Upon viewing the photograph, Stryker said that it was an indictment of America, and that it could get all of his photographers fired.[14] He urged Parks to keep working with Watson, however, which led to a series of photographs of her daily life. Parks said later that his first image was overdone and not subtle; other commentators have argued that it drew strength from its polemical nature and its duality of victim and survivor, and so has affected far more people than his subsequent pictures of Mrs. Watson.[15]
After the FSA disbanded, Parks remained in Washington, D.C. as a correspondent with the Office of War Information.[16] Finally, disgusted with the prejudice he encountered, however, he resigned in 1944. Moving to Harlem, Parks became a freelance fashion photographer for Vogue. He later followed Stryker to the Standard Oil Photography Project in New Jersey, which assigned photographers to take pictures of small towns and industrial centers. The most striking work by Parks during that period included, Dinner Time at Mr. Hercules Brown's Home, Somerville, Maine (1944); Grease Plant Worker, Pittsburgh, Pennsylvania (1946); Car Loaded with Furniture on Highway (1945); and Ferry Commuters, Staten Island, N.Y. (1946).
Parks renewed his search for photography jobs in the fashion world. Despite racist attitudes of the day, the Vogue editor, Alexander Liberman, hired him to shoot a collection of evening gowns.
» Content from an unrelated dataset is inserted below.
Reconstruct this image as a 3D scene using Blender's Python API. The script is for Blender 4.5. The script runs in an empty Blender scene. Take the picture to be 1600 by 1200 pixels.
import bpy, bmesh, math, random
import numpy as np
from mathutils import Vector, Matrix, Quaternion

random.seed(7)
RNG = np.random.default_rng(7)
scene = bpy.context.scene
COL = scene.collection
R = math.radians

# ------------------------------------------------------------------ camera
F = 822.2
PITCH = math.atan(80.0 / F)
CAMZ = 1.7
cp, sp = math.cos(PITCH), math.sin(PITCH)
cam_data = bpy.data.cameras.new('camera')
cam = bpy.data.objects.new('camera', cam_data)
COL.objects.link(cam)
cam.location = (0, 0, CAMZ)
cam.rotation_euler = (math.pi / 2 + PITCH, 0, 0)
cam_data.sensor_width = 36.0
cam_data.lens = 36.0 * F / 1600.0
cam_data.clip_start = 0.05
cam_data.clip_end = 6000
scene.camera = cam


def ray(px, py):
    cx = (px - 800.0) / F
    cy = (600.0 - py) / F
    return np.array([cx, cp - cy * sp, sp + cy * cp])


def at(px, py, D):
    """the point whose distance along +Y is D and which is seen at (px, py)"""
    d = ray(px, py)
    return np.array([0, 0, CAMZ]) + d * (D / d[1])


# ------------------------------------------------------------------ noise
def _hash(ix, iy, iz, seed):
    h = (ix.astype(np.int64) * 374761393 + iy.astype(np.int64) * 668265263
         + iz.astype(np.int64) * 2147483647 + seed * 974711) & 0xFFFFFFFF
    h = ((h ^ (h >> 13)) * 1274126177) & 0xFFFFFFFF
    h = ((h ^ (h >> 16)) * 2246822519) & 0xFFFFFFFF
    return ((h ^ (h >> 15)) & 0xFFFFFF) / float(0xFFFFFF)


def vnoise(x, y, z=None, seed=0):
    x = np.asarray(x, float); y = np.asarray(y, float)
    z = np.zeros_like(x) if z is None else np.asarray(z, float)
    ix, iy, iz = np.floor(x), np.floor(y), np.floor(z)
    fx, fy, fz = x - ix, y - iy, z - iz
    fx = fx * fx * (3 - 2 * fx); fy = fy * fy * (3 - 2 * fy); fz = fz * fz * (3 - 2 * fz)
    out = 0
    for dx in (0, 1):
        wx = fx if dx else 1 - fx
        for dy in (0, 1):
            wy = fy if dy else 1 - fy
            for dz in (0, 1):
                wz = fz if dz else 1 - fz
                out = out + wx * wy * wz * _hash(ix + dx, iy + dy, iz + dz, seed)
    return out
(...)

Parks photographed fashion for Vogue for the next few years and he developed the distinctive style of photographing his models in motion rather than poised. During this time, he published his first two books, Flash Photography (1947) and Camera Portraits: Techniques and Principles of Documentary Portraiture (1948).
A 1948 photographic essay on a young Harlem gang leader won Parks a staff job as a photographer and writer with Life magazine. For twenty years, Parks produced photographs on subjects including fashion, sports, Broadway, poverty, and racial segregation, as well as portraits of Malcolm X, Stokely Carmichael, Muhammad Ali, and Barbra Streisand. He became "one of the most provocative and celebrated photojournalists in the United States."[17]